Também na sua luta pela liberdade, de que foi protagonista e agregadora de vontades no passado, e que faz dela líder de processos, convocando as restantes escolas particulares e cooperativas neste desafio. Apesar de um Estado que insiste em deixar as escolas privadas e, por isso, também as escolas católicas (salvo as que se encontram em regime supletivo no sistema educativo) acessíveis apenas àqueles que as possam pagar, as escolas católicas têm de continuar a defender tenazmente as liberdades de aprender e de ensinar como direito constitucionalmente consagrado, que permita a todas as famílias, que o queiram, escolhê-las como as parceiras na educação dos seus filhos. E é essa liberdade que conferirá aos filhos de famílias pobres – sem prejuízo dos muitos que são acolhidos e mantidos nas escolas católicas pelos orçamentos das suas entidades titulares – o acesso universal a estes projectos de ensino.

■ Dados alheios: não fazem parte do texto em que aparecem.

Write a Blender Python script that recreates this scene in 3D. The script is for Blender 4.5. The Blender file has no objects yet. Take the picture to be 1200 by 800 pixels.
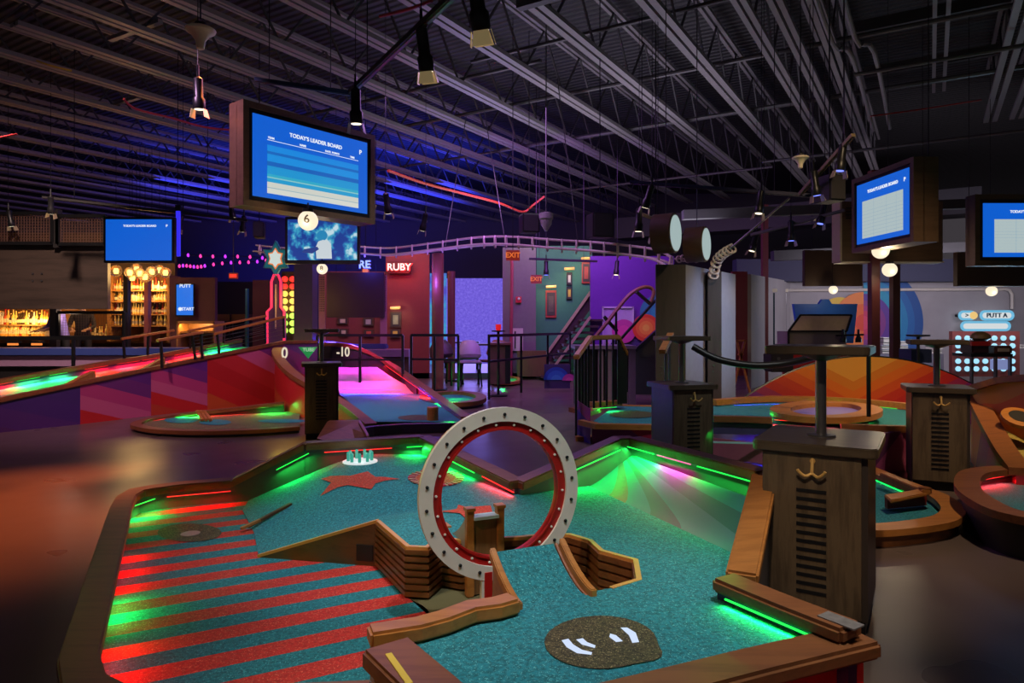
import bpy, bmesh, math, random
from mathutils import Vector, Matrix
from mathutils.geometry import delaunay_2d_cdt
random.seed(7)
scn = bpy.context.scene
COL = scn.collection
R = math.radians
# ---------------------------------------------------------------- camera
F, HZ, EYE = 800.0, 382.0, 1.15          # focal length in pixels, horizon row, lens height (m)
cam_d = bpy.data.cameras.new('camera'); cam = bpy.data.objects.new('camera', cam_d); COL.objects.link(cam)
cam.location = (0, 0, EYE); cam.rotation_euler = (R(90), 0, 0)
cam_d.sensor_width = 36; cam_d.lens = 36 * F / 1200; cam_d.shift_y = (HZ - 400) / 1200
cam_d.clip_start = 0.05; cam_d.clip_end = 200
scn.camera = cam
# ---------------------------------------------------------------- view, world
scn.view_settings.view_transform = 'Standard'; scn.view_settings.look = 'None'
scn.view_settings.gamma = 1; scn.view_settings.use_curve_mapping = False
scn.view_settings.exposure = 0.0
scn.cycles.use_denoising = True
scn.cycles.sample_clamp_indirect = 3.0
scn.cycles.max_bounces = 5
w = bpy.data.worlds.new('dim_room'); scn.world = w; w.use_nodes = True
w.node_tree.nodes['Background'].inputs[0].default_value = (0.62, 0.54, 0.62, 1)
w.node_tree.nodes['Background'].inputs[1].default_value = 0.068
TH = R(31.5)                                       # the building grid is turned from the view axis
U = Vector((math.sin(TH), math.cos(TH), 0)); V = Vector((math.cos(TH), -math.sin(TH), 0)); Z = Vector((0, 0, 1))
def P(px, py, d): return Vector(((px - 600) / F * d, d, EYE + (HZ - py) / F * d))
def G(px, py, z=0.0): return P(px, py, F * (EYE - z) / (py - HZ))
# ---------------------------------------------------------------- lights
def lamp(kind, name, loc, energy, color, target=None, size=0.1, size_y=None, spot=60, blend=0.6):
    L = bpy.data.lights.new(name, kind); L.energy = energy; L.color = color
    if kind == 'AREA':
        L.size = size
        if size_y: L.shape = 'RECTANGLE'; L.size_y = size_y
    else: L.shadow_soft_size = size
    if kind == 'SPOT': L.spot_size = R(spot); L.spot_blend = blend
    o = bpy.data.objects.new(name, L); COL.objects.link(o); o.location = loc
    if target is not None:
        o.rotation_euler = (Vector(target) - Vector(loc)).to_track_quat('-Z', 'Y').to_euler()
    return o
WARM = (1.0, .80, .56); COOL = (.86, .95, 1.0)
# track spots over and round the near hole; the marked ones are added fill
lamp('SPOT', 'track_and_added_spot', (.9, .9, 4.8), 520, COOL, (.2, 1.95, .3), .06, spot=30, blend=.9)
lamp('SPOT', 'track_and_added_spot', (-.2, 2.6, 4.8), 520, COOL, (-.7, 3.3, .3), .06, spot=26, blend=.9)
lamp('SPOT', 'track_and_added_spot', (-1.2, 1.2, 4.8), 130, COOL, (-.45, 2.5, .1), .06, spot=30, blend=.9)
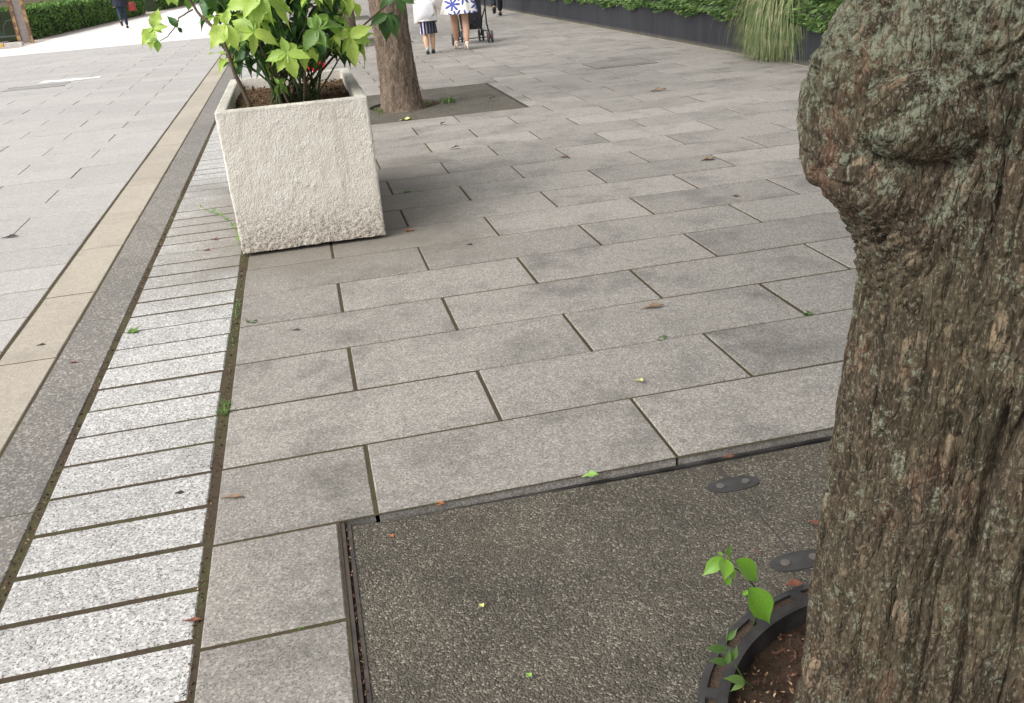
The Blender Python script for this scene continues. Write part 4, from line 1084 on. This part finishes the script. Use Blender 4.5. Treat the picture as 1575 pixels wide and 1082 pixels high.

Também no seu ser de todos, que mais do que pertença é missão. Uma Escola Católica não é apenas para católicos. Uma Escola Católica – como o próprio nome indica – é para todos os que a escolhem, sabendo o que ela é. Migrantes de todas as origens, islâmicos, hindus, ortodoxos, protestantes, sem opção religiosa, etc., etc. como são aqueles muitos que as habitam. Sem proselitismos, mas sem deixar de anunciar a riqueza única que para estas escolas representa a beleza da Criação e a esperança com que olham para a vida e para o mundo, que insistem em transformar, pela palavra e pelo testemunho, em morada e em lugar melhor. Até para a Igreja têm de constituir lugar de especial eleição, quanto mais não sendo na medida em que, para muitas crianças, adolescentes e jovens, as escolas católicas são já o único contacto com a mensagem, a mundividência, a cultura cristã a que de um modo geral terão acesso.
Por fim, sem prejuízo de tantos outros aspectos, em pacto, em Pacto Educativo Global, como nos convida o Papa Francisco. Exactamente desse modo, em lugar de ninguém se sentir detentor de uma qualquer hegemonia ou preponderância. Não! Ao contrário, em articulação harmoniosa de todos os atores educativos porque o desígnio educativo é grande demais para que não precise de todos, mesmo todos
E tudo isto porque para nós, católicos, tudo isto decorre não de uma iniciativa individual, mas antes da escuta atenta e da aceitação livre de uma proposta de amor há muito tempo recebida, seguida de um consequente mandato, “Ide e ensinai”, dito pelo Mestre. Tudo para que todos tenham vida e vida em abundância. E, mais: para que a alegria de todos seja completa. Se, ainda antes do princípio, era assim, é só assim que tem de continuar a ser. Em caminho persistente e em activa esperança; enfim, como peregrinos.